Thursday, June 26, 2008

Settling in

Kansas has much to offer, despite the common notion that corn is the only thing in this state. Campus is packed with woodland creatures such as chipmunks, squirrels, rabbits, fireflies and beetles the size of a silver dollar.

About the latter, Ryan came home the other night with one on his back. From where Cecilia was standing it looked like something much worse, a cockroach. She screamed a warning to Ryan and then retreated to the corner to cry. Ryan danced around hitting himself without successfully removing the beast. He asked for his wife’s help as it crawled up his neck, but she won’t go near a cockroach with a ten-foot pole, plus she was dry-heaving. After Ryan swiped it off and stepped on it, we noticed that it wasn’t a cockroach, but an enormous beetle. If Celia would have known it was just a beetle she would have helped her husband.

Ryan has been getting practice stomping on other bugs too, but the cricket has proved more illusive. A certain cricket has taken up camp outside our bedroom window. Ryan went out at one o’clock in the morning and stamped every inch of grass within a ten foot radius of our window, twice. It wasn’t until we turned the lights out and got into bed that the cricket started chirping again. Ryan got dressed and went out again, this time he didn’t just stomp. He jumped up and down on every inch of grass. The cricket didn’t chirp after that.

Since Ryan started his internship on Monday, Cecilia has found more time to develop her homemaking skills.
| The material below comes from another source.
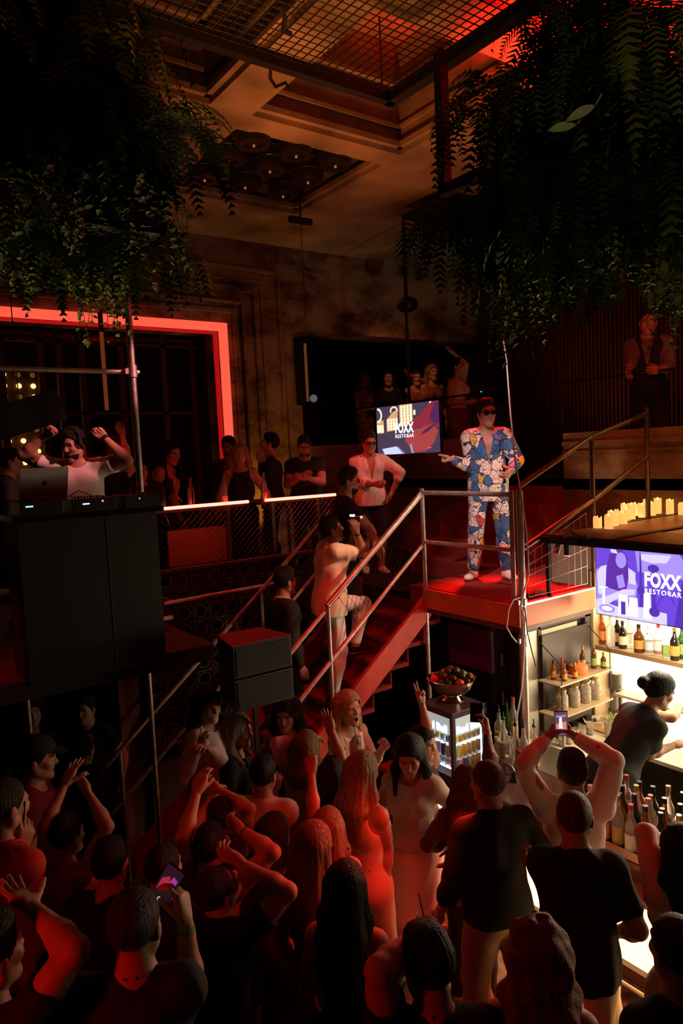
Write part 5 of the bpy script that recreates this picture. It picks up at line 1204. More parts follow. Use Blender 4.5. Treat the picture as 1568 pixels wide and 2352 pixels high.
hdr = mat('fridge_header', (0.42, 0.46, 0.48), rough=0.4, emit=(0.55, 0.65, 0.7), estr=0.55)
MB().box(-hx + 0.006, -hx + 0.012, -hy + 0.035, hy - 0.035, 0.38, fh - 0.05).build('header_left', hdr, t); MB().box(-hx + 0.035, hx - 0.04, -hy + 0.006, -hy + 0.012, 0.38, fh - 0.05).build('header_right', hdr, t)
text_mesh('Red Bull', 0.085, 'lettering', tx, t, np.stack([(0, -1, 0), (0, 0, 1), (-1, 0, 0), (-hx + 0.003, hy - 0.045, 0.40)], 1).astype(float), bold=0.004)
text_mesh('Red Bull', 0.085, 'lettering', tx, t, np.stack([(1, 0, 0), (0, 0, 1), (0, -1, 0), (-hx + 0.045, -hy + 0.003, 0.40)], 1).astype(float), bold=0.004)
MB().tube([(-hx - 0.012, -hy + 0.03, 0.22), (-hx - 0.012, -hy + 0.03, 0.40)], 0.006, 8).build('handle', steel_dark, t)
fridge_o = np.array(t.location)
canc = [mat('can_blue', (0.10, 0.12, 0.45), rough=0.3, metal=0.4), mat('can_silver', (0.6, 0.65, 0.7), rough=0.3, metal=0.5), mat('can_yellow', (0.75, 0.55, 0.10), rough=0.3, metal=0.3), mat('can_pink', (0.65, 0.2, 0.3), rough=0.3, metal=0.3), mat('can_teal', (0.25, 0.5, 0.55), rough=0.3, metal=0.3)]
cantop = mat('can_top', (0.6, 0.6, 0.62), rough=0.3, metal=1.0); cans = {}
cn = 0
for lev, z_ in enumerate((0.05, 0.17, 0.308)):
    hh = 0.095 if lev == 0 else 0.115
    for k in range(10):
        if k < 5: xx, yy = -hx + 0.068, -hy + 0.062 + k * 0.062
        else: xx, yy = -hx + 0.130 + (k - 5) * 0.0535, -hy + 0.062
        ci = ((0, 4, 1, 2, 2) if lev == 1 else (0, 0, 3, 1, 4) if lev == 0 else (1, 1, 2, 2, 4))[(k * 2 + lev) % 5] if k < 5 else ((2, 2, 1, 2, 1) if lev else (3, 0, 1, 2, 1))[(k - 5) % 5]
        lb = '%s slim can on the %s of the lit fridge' % (('blue', 'silver', 'yellow', 'pink', 'teal')[ci], ('bottom', 'middle shelf', 'top shelf')[lev])
        if ci not in cans:
            c_ = empty('drink_can'); MB().lathe([(0, 0), (0.022, 0), (0.0255, 0.006), (0.0255, 1.0 * 0.09), (0.021, 0.1)], n=14).build('can', canc[ci], c_, smooth=True); MB().lathe([(0.0215, 0.1), (0.019, 0.0985), (0, 0.0985)], n=12).build('lid', cantop, c_, smooth=True); cans[ci] = c_
        else: c_ = copy_tree(cans[ci])
        c_.location = tuple(fridge_o + np.array([xx, yy, z_ + 0.002])); tag(c_, lb, 'can', '%s cans on the %s of the fridge' % (('blue', 'silver', 'yellow', 'pink', 'teal')[ci], ('bottom', 'middle shelf', 'top shelf')[lev]))
# bowl with fruit
bz = CZT + fh; bc = np.array([4.17, 4.36, bz])
t = empty('fruit_bowl', bc); t.scale = (1.2, 1.2, 1.15); tag(t, 'polished metal footed bowl heaped with limes and oranges on the fridge', 'bowl')
chrome = mat('chrome', (0.75, 0.62, 0.52), rough=0.08, metal=1.0)
MB().lathe([(0.0, 0.0), (0.075, 0.0), (0.078, 0.006), (0.06, 0.02), (0.045, 0.035), (0.05, 0.045), (0.10, 0.06), (0.145, 0.10), (0.163, 0.15), (0.172, 0.168), (0.178, 0.17), (0.168, 0.172), (0.155, 0.15), (0.13, 0.105), (0.09, 0.07), (0.0, 0.062)], n=40).build('bowl', chrome, t, smooth=True)
rs = random.Random(5); fm_ = [mat('lime', (0.05, 0.075, 0.02), rough=0.35, bump=0.1, bscale=90), mat('orange_fruit', (0.75, 0.16, 0.03), rough=0.4, bump=0.15, bscale=90), mat('lime_brown', (0.12, 0.08, 0.03), rough=0.4, bump=0.1, bscale=90)]
fp = []
for (ring, n_, rr, zz) in ((0, 10, 0.125, 0.158), (1, 7, 0.078, 0.185), (2, 3, 0.032, 0.215), (3, 6, 0.075, 0.125)):
    for k in range(n_): a = 2 * math.pi * k / n_ + ring * 0.5 + rs.uniform(-.1, .1); fp.append((rr * math.cos(a), rr * math.sin(a), zz + rs.uniform(-0.006, 0.006)))
fr0 = {}
for k, p in enumerate(fp):
    ci = 1 if k in (7, 11, 4) else (2 if k % 4 == 1 else 0); nm = ('lime', 'orange', 'lime')[ci]
    if ci not in fr0: o = MB().sphere((0, 0, 0), 0.031 if ci != 1 else 0.033, 14, 10, sc3=(1, 1, 0.94)).build(nm, fm_[ci], None, smooth=True); fr0[ci] = o
    else: o = fr0[ci].copy(); COL.objects.link(o)
    o.location = tuple(bc + np.array(p) * 1.17); o.scale = (1.15,) * 3; o.rotation_euler = (rs.random() * 3, rs.random() * 3, 0)
    tag(o, ('green lime heaped in the metal bowl on the fridge', 'orange lying among the limes in the metal bowl', 'brownish lime heaped in the metal bowl on the fridge')[ci], 'fruit', ('limes in the bowl', 'oranges in the bowl', 'brownish limes in the bowl')[ci])
# ---------------------------------------------------------------- bottles between fridge and work station
JB = [(1158, 1745, .30, 'clear', 'pale', 'cap', 'clear pourer bottle closest to the fridge'), (1180, 1700, .32, 'clear', 'orange', 'cap_red', 'tall bottle with a red cap and orange juice behind the row'), (1207, 1690, .36, 'clear', None, None, 'tallest empty clear bottle at the foot of the pole'), (1215, 1675, .28, 'clear', None, 'cap_white', 'clear bottle with a white screw cap'), (1231, 1668, .29, 'clear', None, 'cap_gold', 'clear bottle with a gold band by the shelf'),
      (1172, 1775, .27, 'clear', 'pale', 'pour', 'pink-tinted clear bottle in the front row'), (1185, 1762, .30, 'clear', 'red', 'pour', 'bottle of red syrup in the front row'), (1204, 1770, .31, 'clear', 'yellow', 'pour', 'tall bottle of yellow juice with a black pourer'), (1228, 1758, .28, 'clear', 'red', 'pour', 'bottle of bright red juice at the right end of the row'), (1147, 1715, .27, 'clear', 'yellow', 'pour', 'slim pourer bottle half hidden behind the row'), (1165, 1700, .27, 'green', None, 'pour', 'green-necked pourer bottle behind the row')]
for px, py, hh, g_, lq_, cp_, lb_ in JB:
    p = at(px, py, z=CZT); p[2] = CZT
    bottle(lb_, p, hh * 1.25, 0.042, GL[g_], LQ[lq_] if lq_ else None, 0.75, None if cp_ in ('pour', 'cap') else cp_, None, 'syrup and juice bottles by the pole', pourer=cp_ in ('pour', 'cap'))
bottle('small white carton-shaped bottle beside the fridge', at(1141, 1745, z=CZT), 0.2, 0.04, GL['frost'], None, 0, 'cap_white', LB['cream'], 'syrup and juice bottles by the pole', square=True)
# speed rail of liquor bottles at the lower right
rs = random.Random(11); kinds = [('clear', 'pale', 'white', 'cap_pink', 'clear bottle with a pink cap'), ('dark', None, 'cream', 'cap_black', 'dark bottle with a cream label'), ('amber', 'amber', 'cream', 'cap_black', 'amber bottle with a cream label'), ('clear', 'red', 'white', 'cap_red', 'red liqueur bottle with a white label'), ('clear', None, 'gold', 'cap_gold', 'clear bottle with a gold cap'), ('brown', 'brown', 'orange', 'cap_black', 'brown bottle with an orange label')]
rows = [(1405, 1945, 1380), (1440, 1925, 0)]
spot = []
for r_ in range(4):
    for k in range(11):
        x_ = 4.06 + r_ * 0.115 + rs.uniform(-.010, .010); y_ = 2.93 - k * 0.102 - (r_ % 2) * 0.05; spot.append((x_, y_, r_, k))
seen = {}
for i, (x_, y_, r_, k) in enumerate(spot):
    kk = (i * 5 + r_ * 2) % 6; kd = kinds[kk]
    lb = kd[4] + (' in the front row', ' in the second row', ' in the third row', ' in the back row')[r_] + ' of the speed rail'
    b_ = bottle(lb, (x_, y_, CZT), 0.33 + 0.05 * rs.random(), 0.041, GL[kd[0]], LQ[kd[1]] if kd[1] else None, 0.6, kd[3], LB[kd[2]], lb.replace('bottle', 'bottles', 1))
t = empty('speed_rail', (4.3, 2.2, CZT)); tag(t, 'low metal rack edging the bottles along the counter', 'rack')
MB().box(-0.29, -0.285, -0.5, 0.79, 0, 0.06).box(0.185, 0.19, -0.5, 0.79, 0, 0.06).box(-0.29, 0.19, 0.785, 0.79, 0, 0.06).build('rim', brush, t)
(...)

She has made dinner four days in a row. No, we aren’t talking about frozen meals folks. Celia was sweating in the kitchen over a gas stove, and made dinner. She also put up the decorations and picture frames we brought from Ogden. Our apartment is officially twice as decorative as our other apartment was in the year and a half that we lived there. Now she just needs to put pictures in the frames.

Now that the house is unpacked, decorated and clean, Celia has started reading the books she was supposed to read for her literature classes. The first one she read was The Great Gatsby. I know what you are thinking. Can you really graduate Magna Cum Laude, in English, without ever reading The Great Gatsby? Only if your professors don’t know. She has also read the first two books in The Chronicles of Narnia series, even though they weren’t on her syllabus. Someone should’ve reminded her that they were written for children before she read them.

Bella’s neck is getting much stronger. She looks less and less like a bobble head figurine every day. She loves smiling at Mommy and Daddy after she does something naughty, like pooping on her clothes, or spitting up down their fronts. It’s a defense mechanism, and it works. She has almost slept seven hours straight, two times in the past week. We hope that becomes a habit. I put a ton of pictures of her up on the blog, in case anyone wants to see how big she is getting.

We love you all and miss you! We would like to hear from you!